> _Supplied data_
════

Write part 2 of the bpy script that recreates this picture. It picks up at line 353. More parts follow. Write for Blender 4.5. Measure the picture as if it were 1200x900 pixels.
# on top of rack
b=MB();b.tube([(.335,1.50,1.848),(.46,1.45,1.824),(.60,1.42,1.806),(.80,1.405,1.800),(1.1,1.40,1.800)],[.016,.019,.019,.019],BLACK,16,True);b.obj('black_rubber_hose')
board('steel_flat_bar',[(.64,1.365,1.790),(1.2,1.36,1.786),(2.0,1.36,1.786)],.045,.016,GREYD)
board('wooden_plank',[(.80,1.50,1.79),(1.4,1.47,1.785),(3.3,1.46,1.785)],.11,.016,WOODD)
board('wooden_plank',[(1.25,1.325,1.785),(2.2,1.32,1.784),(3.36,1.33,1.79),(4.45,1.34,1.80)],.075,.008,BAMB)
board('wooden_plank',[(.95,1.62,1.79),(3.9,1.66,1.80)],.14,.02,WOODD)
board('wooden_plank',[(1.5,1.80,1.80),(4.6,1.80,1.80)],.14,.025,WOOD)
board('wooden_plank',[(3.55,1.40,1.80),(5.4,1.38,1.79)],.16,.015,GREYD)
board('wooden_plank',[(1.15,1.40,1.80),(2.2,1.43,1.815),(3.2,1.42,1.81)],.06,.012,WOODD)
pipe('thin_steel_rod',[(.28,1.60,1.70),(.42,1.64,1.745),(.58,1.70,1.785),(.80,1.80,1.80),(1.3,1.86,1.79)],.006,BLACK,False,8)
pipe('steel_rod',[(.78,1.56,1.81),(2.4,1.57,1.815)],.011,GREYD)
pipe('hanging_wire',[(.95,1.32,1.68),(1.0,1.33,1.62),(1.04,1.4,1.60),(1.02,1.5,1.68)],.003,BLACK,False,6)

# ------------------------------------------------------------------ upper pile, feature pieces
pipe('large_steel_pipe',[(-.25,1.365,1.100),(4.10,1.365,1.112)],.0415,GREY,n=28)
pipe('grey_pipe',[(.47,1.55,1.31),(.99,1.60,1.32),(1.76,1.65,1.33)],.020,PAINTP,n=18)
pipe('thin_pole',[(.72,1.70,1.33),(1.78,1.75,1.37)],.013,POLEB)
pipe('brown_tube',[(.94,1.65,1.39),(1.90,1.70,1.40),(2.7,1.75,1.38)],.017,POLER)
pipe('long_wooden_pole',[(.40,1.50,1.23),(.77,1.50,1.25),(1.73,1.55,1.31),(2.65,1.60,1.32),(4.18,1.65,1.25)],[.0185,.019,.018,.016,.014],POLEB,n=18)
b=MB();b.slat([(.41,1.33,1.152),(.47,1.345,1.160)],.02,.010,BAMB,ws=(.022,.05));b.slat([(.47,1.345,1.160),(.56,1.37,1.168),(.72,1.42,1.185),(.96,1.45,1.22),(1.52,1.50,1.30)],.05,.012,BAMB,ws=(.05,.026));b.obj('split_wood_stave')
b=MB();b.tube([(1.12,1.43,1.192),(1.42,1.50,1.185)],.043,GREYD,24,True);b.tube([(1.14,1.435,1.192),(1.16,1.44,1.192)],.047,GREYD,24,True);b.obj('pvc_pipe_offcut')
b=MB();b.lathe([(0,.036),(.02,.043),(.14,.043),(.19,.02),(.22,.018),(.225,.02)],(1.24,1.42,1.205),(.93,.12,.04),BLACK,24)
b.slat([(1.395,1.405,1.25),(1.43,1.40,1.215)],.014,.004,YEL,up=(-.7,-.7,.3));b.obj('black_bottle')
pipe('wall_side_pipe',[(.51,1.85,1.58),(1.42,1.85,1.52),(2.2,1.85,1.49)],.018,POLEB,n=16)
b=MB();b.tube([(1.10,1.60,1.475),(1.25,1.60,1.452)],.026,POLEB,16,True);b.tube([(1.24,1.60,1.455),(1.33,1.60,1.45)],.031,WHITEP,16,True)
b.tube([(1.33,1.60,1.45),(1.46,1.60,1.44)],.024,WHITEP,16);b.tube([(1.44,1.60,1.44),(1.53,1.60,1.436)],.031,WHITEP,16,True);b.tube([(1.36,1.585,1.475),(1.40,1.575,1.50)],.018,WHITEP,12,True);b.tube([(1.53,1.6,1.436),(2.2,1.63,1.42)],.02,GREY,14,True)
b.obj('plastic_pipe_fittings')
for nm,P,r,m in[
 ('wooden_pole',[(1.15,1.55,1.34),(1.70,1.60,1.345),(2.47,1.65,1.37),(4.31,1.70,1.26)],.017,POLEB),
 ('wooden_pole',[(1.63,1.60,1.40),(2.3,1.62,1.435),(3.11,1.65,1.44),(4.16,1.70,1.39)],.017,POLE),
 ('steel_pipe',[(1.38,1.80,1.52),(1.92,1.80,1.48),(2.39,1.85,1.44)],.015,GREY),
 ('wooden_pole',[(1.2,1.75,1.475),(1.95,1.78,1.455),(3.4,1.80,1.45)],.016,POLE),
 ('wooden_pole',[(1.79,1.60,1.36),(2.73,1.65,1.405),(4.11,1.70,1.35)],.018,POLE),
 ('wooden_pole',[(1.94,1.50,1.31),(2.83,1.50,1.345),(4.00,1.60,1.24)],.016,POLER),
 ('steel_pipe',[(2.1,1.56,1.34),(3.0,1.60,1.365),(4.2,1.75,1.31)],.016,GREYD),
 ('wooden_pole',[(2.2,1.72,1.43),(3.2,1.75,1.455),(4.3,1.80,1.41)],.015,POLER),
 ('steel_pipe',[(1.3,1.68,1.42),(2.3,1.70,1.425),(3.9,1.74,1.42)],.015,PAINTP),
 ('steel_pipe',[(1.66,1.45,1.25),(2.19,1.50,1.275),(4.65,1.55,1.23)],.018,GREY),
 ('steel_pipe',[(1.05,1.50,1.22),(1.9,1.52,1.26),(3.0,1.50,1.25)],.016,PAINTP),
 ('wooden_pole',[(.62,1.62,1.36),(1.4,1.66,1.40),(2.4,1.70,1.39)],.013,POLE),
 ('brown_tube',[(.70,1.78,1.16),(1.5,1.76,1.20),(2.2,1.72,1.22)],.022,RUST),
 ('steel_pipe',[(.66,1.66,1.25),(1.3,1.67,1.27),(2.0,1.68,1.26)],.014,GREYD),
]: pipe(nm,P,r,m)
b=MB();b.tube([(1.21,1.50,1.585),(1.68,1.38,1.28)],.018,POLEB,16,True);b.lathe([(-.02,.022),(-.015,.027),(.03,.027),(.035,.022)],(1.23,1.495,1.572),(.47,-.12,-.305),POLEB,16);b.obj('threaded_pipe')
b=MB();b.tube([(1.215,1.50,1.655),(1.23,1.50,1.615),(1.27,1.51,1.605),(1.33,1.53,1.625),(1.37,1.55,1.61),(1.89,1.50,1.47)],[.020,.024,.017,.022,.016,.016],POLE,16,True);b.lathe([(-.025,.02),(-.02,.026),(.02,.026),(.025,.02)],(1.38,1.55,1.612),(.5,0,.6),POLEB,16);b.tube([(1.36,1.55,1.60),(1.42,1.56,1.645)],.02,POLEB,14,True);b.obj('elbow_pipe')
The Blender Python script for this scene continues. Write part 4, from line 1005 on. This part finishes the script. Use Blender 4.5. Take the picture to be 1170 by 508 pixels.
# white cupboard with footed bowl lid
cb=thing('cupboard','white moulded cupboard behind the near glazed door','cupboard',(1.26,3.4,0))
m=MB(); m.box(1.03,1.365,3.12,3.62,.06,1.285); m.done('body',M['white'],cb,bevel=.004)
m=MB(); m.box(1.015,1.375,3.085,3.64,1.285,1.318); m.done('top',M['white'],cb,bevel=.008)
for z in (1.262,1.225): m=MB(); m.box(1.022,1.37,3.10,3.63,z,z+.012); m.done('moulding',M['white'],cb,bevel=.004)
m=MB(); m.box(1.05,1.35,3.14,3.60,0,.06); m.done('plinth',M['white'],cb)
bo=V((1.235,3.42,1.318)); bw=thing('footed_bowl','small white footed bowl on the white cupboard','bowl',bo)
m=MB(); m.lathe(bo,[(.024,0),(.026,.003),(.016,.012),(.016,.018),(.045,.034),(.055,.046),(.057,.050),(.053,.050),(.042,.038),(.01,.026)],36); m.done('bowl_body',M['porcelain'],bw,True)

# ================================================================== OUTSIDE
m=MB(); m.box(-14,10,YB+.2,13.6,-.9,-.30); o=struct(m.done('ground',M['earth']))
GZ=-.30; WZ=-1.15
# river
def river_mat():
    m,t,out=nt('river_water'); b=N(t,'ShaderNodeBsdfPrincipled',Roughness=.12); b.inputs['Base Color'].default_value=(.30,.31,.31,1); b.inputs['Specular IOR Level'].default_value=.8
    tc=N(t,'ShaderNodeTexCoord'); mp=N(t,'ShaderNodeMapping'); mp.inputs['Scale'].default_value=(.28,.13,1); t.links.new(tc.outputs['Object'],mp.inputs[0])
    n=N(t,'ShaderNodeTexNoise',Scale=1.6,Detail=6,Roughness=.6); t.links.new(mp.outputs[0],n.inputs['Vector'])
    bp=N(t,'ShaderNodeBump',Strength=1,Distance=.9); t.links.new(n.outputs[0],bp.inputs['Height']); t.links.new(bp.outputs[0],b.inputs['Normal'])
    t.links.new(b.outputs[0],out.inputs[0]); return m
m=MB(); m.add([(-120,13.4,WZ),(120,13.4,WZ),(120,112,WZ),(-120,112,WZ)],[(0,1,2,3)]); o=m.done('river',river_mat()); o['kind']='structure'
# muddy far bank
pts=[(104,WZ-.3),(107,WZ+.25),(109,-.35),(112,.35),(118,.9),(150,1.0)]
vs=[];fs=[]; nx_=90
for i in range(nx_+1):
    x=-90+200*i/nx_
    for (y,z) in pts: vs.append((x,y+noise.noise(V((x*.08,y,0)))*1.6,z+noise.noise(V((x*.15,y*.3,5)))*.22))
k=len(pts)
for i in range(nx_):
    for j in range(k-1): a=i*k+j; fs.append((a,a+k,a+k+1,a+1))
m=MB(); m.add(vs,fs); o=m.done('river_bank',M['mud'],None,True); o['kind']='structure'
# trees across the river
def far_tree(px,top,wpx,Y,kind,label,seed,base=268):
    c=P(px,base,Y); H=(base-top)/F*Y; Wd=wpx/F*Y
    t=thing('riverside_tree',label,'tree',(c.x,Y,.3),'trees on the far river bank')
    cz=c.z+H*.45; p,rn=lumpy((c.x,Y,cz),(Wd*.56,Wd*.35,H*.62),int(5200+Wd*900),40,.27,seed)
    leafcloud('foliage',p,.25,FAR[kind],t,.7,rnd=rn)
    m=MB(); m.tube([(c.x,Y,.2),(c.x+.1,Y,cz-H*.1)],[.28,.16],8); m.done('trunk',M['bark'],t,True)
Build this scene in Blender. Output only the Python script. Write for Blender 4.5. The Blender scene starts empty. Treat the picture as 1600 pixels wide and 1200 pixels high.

════

> _Job_
Examine the entries and report how many of their lines contain the string "part", giving no more than the number.

> _Output below_
2